Length Converter
Convert distances between meters, feet, inches, miles, yards, and more.
Length Unit Converter for Everyday and Technical Distances
This Length Converter changes a distance, dimension, or linear measurement between the units shown in the two dropdowns. The menu includes everyday units such as centimeter, meter, kilometer, inch, foot, yard, and mile, plus technical or specialized labels such as angstrom, astronomical unit, fathom, fermi, light year, nanometer, parsec, pica, point, rod, and several nautical or statute mile options.
The converter is useful when a source uses one distance system and your task requires another. A drawing may give dimensions in inches while a material note uses centimeters, or a map-related value may use nautical miles while a report expects kilometers. The paired layout lets you convert in either direction without opening a separate tool.
How to Convert Length Values
- Type the known distance into the number field under From.

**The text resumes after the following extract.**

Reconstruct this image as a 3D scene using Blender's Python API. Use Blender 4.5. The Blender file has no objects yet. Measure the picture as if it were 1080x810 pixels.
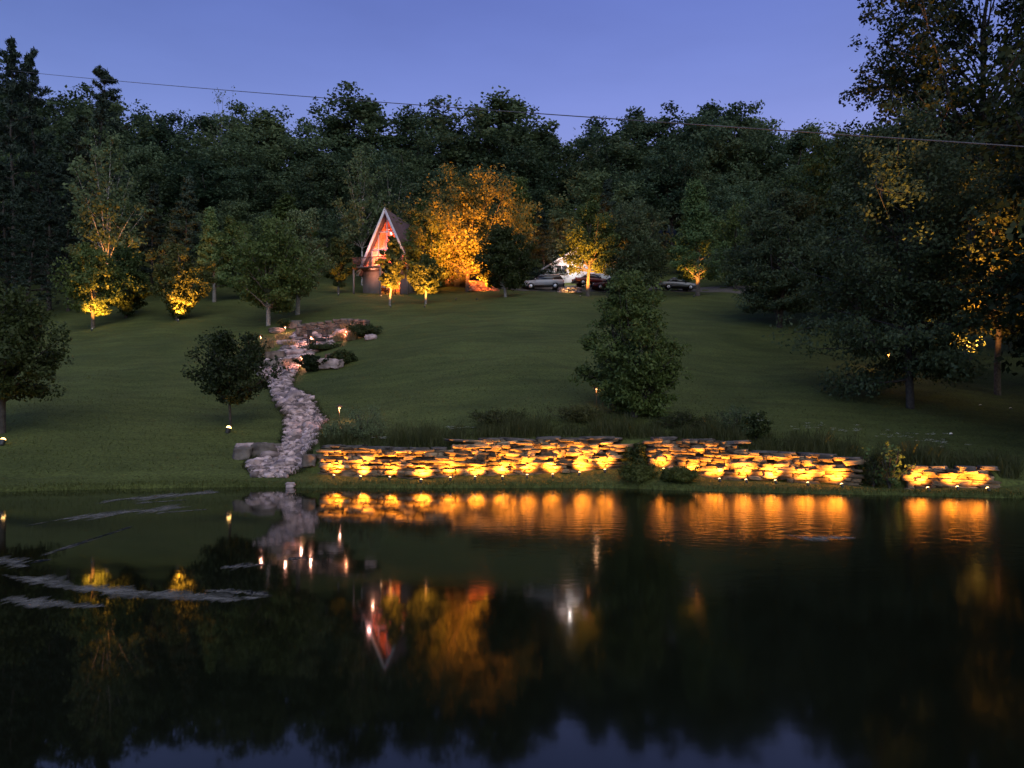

- Select the original unit from the first dropdown.
- Select the desired target unit from the second dropdown.
- Read the converted value in the opposite field and in the result line above the converter.
- Copy the number from either field with the visible copy icon.

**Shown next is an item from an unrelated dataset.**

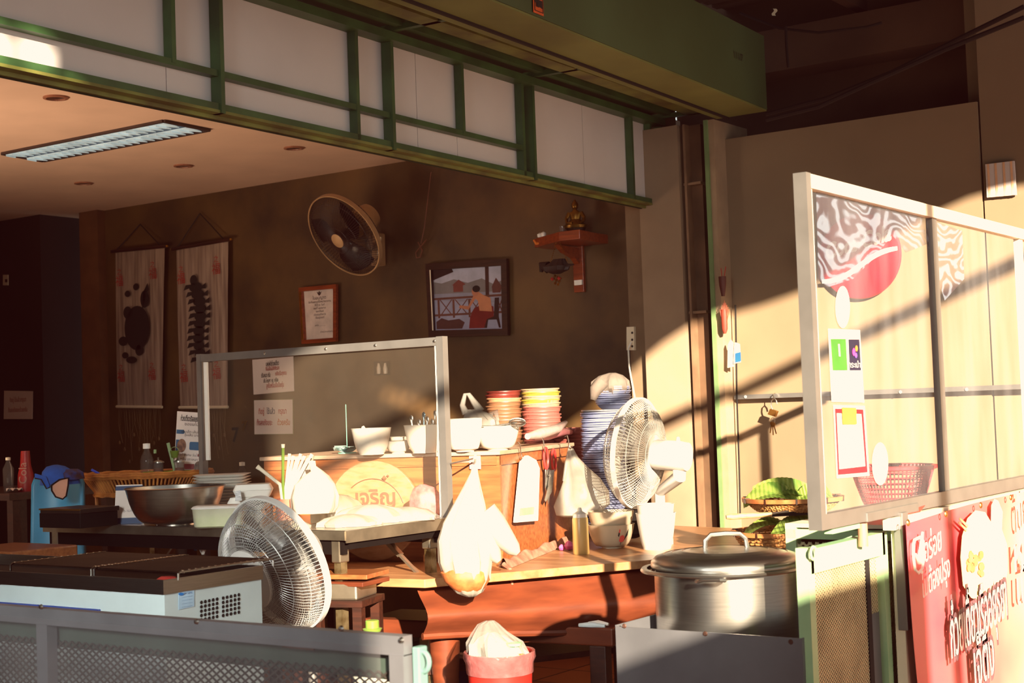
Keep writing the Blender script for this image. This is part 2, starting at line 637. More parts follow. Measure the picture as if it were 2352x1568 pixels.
struct(MB().bx(-8, 1.6, -3.3, -3.2, 0, 5.0).build('wall_sky_block', m_darkwall))  # unseen wall added behind the camera to cut sky light
# unseen scalloped valance and pole added to cast shadows on the wall
aw = MB()
pts = []
N = 60
for i in range(N + 1):
    y = -1.45 + 10.5 * i / N
    pts.append((y, 3.50 + 0.05 * math.sin(i * 0.9) + 0.05 * math.sin(i * 0.37 + 1) - 0.02 * i / N))
for (ya, za), (yb_, zb_) in zip(pts, pts[1:]):
    aw.add([(1.98, ya, za), (1.98, yb_, zb_), (1.98, yb_, 3.68), (1.98, ya, 3.68)], [(0, 1, 2, 3)])
tag(aw.build('shade_awning', mat('awning_canvas', (110, 90, 70))), 'unseen canvas valance added opposite the stall to cast a wavy shadow edge', 'shade_awning', kind='structure')
tag(MB().tube([(1.9, -1.4, 3.15), (1.9, 9, 3.15)], 0.035).build('shade_pole', m_alu), 'unseen metal pole added opposite the stall to cast a shadow band', 'pole', kind='structure')
tag(MB().bx(1.9, 1.93, 0.9, 0.95, 0, 3.4).build('shade_post', m_alu), 'unseen metal post by the added wall opposite', 'post', kind='structure')

# ------------------------------------------------------------------ ceiling fittings
lt = thing('ceiling_light', 'long recessed fluorescent light with silver louvres in the shop ceiling', 'ceiling light', onZ(240, 320, ZC - 0.01))
k = [onZ(5, 350, ZC), onZ(100, 367, ZC), onZ(480, 296, ZC), onZ(375, 275, ZC)]
f = quadmap(k[0], k[3], k[1], k[2])  # u along, v across
fm = MB()
for (a, b, c_, d) in ((0, 1, -0.03, 0.03), (0, 1, 0.97, 1.03)):
    fm.slab([f(a, c_) , f(b, c_), f(b, d), f(a, d)], (0, 0, -0.012))
for (a, b) in ((-0.01, 0.008), (0.992, 1.01)):
    fm.slab([f(a, 0), f(b, 0), f(b, 1), f(a, 1)], (0, 0, -0.012))
fm.build('frame', mat('dark_frame', (60, 44, 40)), lt, world=True)
MB().slab([f(0, 0), f(1, 0), f(1, 1), f(0, 1)], (0, 0, -0.003)).build('reflector', mat('lamp_reflector', (40, 60, 84), rough=0.3, emit=0.12), lt, world=True)
for r in range(2):
    v0, v1, v2 = 0.05 + r * 0.5, 0.27 + r * 0.5, 0.47 + r * 0.5
    lv = MB()
    dz_ = Vector((0, 0, -0.012))
    lv.slab([f(0.01, v0) + dz_, f(0.99, v0) + dz_, f(0.99, v1) + dz_, f(0.01, v1) + dz_], (0, 0, 0.004))
    for i in range(22):
        u_, w_ = 0.012 + i * 0.0444, 0.0444
        lv.slab([f(u_, v1) + dz_, f(u_ + w_, v1) + dz_, f(u_ + w_ * 0.5, v2) + dz_], (0, 0, 0.004))
        lv.bar(f(u_ + w_ * 0.02, v0) + dz_ * 1.4, f(u_ + w_ * 0.02, v1) + dz_ * 1.4, 0.004, 0.006)
    lv.build('louvre', mat('lamp_louvre', (182, 202, 212), rough=0.3, emit=0.42, var=0.2, scale=8), lt, world=True)

dl0 = thing('downlight', 'round recessed downlight beside the left end of the long ceiling light', 'downlight', onZ(128, 223, ZC), group='recessed downlights in the shop ceiling')
MB().lathe([(0.052, 0), (0.052, -0.006), (0.040, -0.008), (0.038, 0)], seg=28).build('ring', mat('downlight_ring', (150, 100, 78), rough=0.4), dl0)
MB().lathe([(0.0, -0.001), (0.038, -0.001)], seg=24).build('lamp', mat('downlight_dark', (70, 40, 30), rough=0.5), dl0)
for (a, b, l) in ((421, 380, 'round recessed downlight in mid ceiling between the long light and the wall'), (675, 339, 'round recessed downlight closest to the green transom rail'), (192, 420, 'round recessed downlight nearest the hanging scrolls')):
    dup(dl0, onZ(a, b, ZC), label=l)
l2 = thing('ceiling_light', 'small glowing corner of a ceiling light in the dark back room', 'ceiling light', onY(185, 544, 7.5))
MB().slab([onY(148, 545, 7.5), onY(211, 538, 7.5), onY(211, 550, 7.5), onY(190, 551, 7.5)], (0, 0.02, 0)).build('reflection_patch', mat('lamp_reflection_glow', (150, 175, 175), emit=0.5), l2, world=True)  # glowing sheet imitates the ceiling light's reflection

# ------------------------------------------------------------------ things on the back wall
Ux, Uz = Vector((1, 0, 0)), Vector((0, 0, 1))


def wallpt(px, py, off=0.0, Y=YB):
    return onY(px, py, Y - off)


def wquad(tl, tr, bl, br, off, Y=YB):
    return quadmap(wallpt(*bl, off, Y), wallpt(*br, off, Y), wallpt(*tl, off, Y), wallpt(*tr, off, Y))


def frame_from(q, w, d, mb=None):
    """mitred frame bars round quad q, width w (fraction pairs in metres), thickness d towards viewer"""
    mb = mb or MB()
    P = [q(0, 0), q(1, 0), q(1, 1), q(0, 1)]
    cen = (P[0] + P[1] + P[2] + P[3]) / 4
    I = []
    for i in range(4):
        a = (P[(i + 1) % 4] - P[i]).normalized()
        b = (P[i - 1] - P[i]).normalized()
        I.append(P[i] + (a + b) * w)
    for i in range(4):
        j = (i + 1) % 4
        mb.slab([P[i], P[j], I[j], I[i]], (0, -d, 0))
    return mb, I


def flat(q, pts, off=0.0):
    return [q(u, v) + Vector((0, -off, 0)) for u, v in pts]


def ell(cu_, cv, ru, rv, n=24, a0=0, a1=2 * PI):
    return [(cu_ + ru * math.cos(a0 + (a1 - a0) * i / n), cv + rv * math.sin(a0 + (a1 - a0) * i / n)) for i in range(n)]


# painting
pt = thing('framed_painting', 'dark framed painting of a seated woman by the water on the back wall', 'painting', wallpt(1078, 770))
q = wquad((982, 606), (1168, 594), (990, 774), (1171, 770), 0.02)
mb, I = frame_from(q, 0.035, 0.02)
mb.build('frame', m_woodD, pt, world=True)
MB().slab([p + Vector((0, -0.021, 0)) for p in (I[0] + Vector((-0.006, 0, 0)), I[0] + Vector((0.001, 0, 0)), I[3] + Vector((0.001, 0, 0)), I[3] + Vector((-0.006, 0, 0)))], (0, -0.002, 0)).build('gilt_edge', m_cream, pt, world=True)
q = quadmap(I[0], I[1], I[3], I[2])


def layer(q, pts, off, name, col, parent, **k):
    return MB().poly(flat(q, pts, off)).build(name, mat('paint_' + name + '_%d_%d_%d' % col, col, rough=0.8, var=0.12, scale=14), parent, world=True)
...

The form recalculates when you edit either input or change either unit menu. The interface is designed for non-negative numeric measurements, so use it for real distances and dimensions rather than signed coordinate changes or equations.
Choosing a Length Unit from the Menu
The menu includes several units that look similar but are not interchangeable. Mile labels are especially important: UK nautical, US nautical, US statute, and international nautical mile options appear as separate choices. Select the unit named in your source rather than choosing a more familiar one by habit.
| Use case | Useful visible units | What to watch |
|---|---|---|
| Everyday dimensions | Centimeter, meter, inch, foot, yard | Confirm whether the source uses metric or imperial notation. |
| Travel and mapping | Kilometer, mile, nautical mile, league, furlong | Choose the exact mile or nautical label when listed. |
| Science and technical notes | Angstrom, fermi, nanometer, light year, parsec, astronomical unit | Keep scientific notation and unit labels with the copied result. |
Practical Uses for Length Conversion
- Design and fabrication: translate dimensions from inches into millimeters or centimeters before preparing a cut list.
- Travel references: compare kilometers, miles, and nautical miles without manually applying each factor.
- Education: check class examples that move from metric units into imperial units or scientific distance units.
- Technical documentation: normalize mixed unit labels before adding values to a specification or report.
If the source describes a surface rather than a distance, use the Area Converter. If it describes mass or shipment weight beside the dimensions, use the Weight Converter. When a dimensional specification also lists operating temperature, handle that value separately with the Temperature Converter.
Review Notes Before You Copy
Keep the target unit beside the converted value. This matters when a result is small, very large, or expressed with a unit that is easy to misread. For example, a value in millimeters should not be pasted into a field expecting meters unless the label is also changed.
Use the listed options carefully when the source is technical. A parsec, light year, astronomical unit, and kilometer are all length units, but they belong to very different contexts. The result can be numerically correct and still be unsuitable if the unit does not match the destination requirement.
Example Length Conversion Check
Suppose a drawing gives a part width in inches and the manufacturing note asks for millimeters. Enter the inch value, select Inch (in), then choose Millimeter (mm). If the same document gives a surface value in square inches, do not reuse this page for that number; square units need an area conversion.
For maps, manuals, and technical records, check the unit label before you paste the answer. Mile options are a common source of mistakes because statute and nautical labels may appear in different contexts. Choosing the exact visible label protects the result from a small but avoidable mismatch.
Length Result Review Checklist
Before copying the converted distance, compare the unit abbreviation with the full label in the dropdown. A short abbreviation can be easy to misread, while the full visible option helps you distinguish inches from feet, statute miles from nautical miles, and small scientific units from everyday dimensions.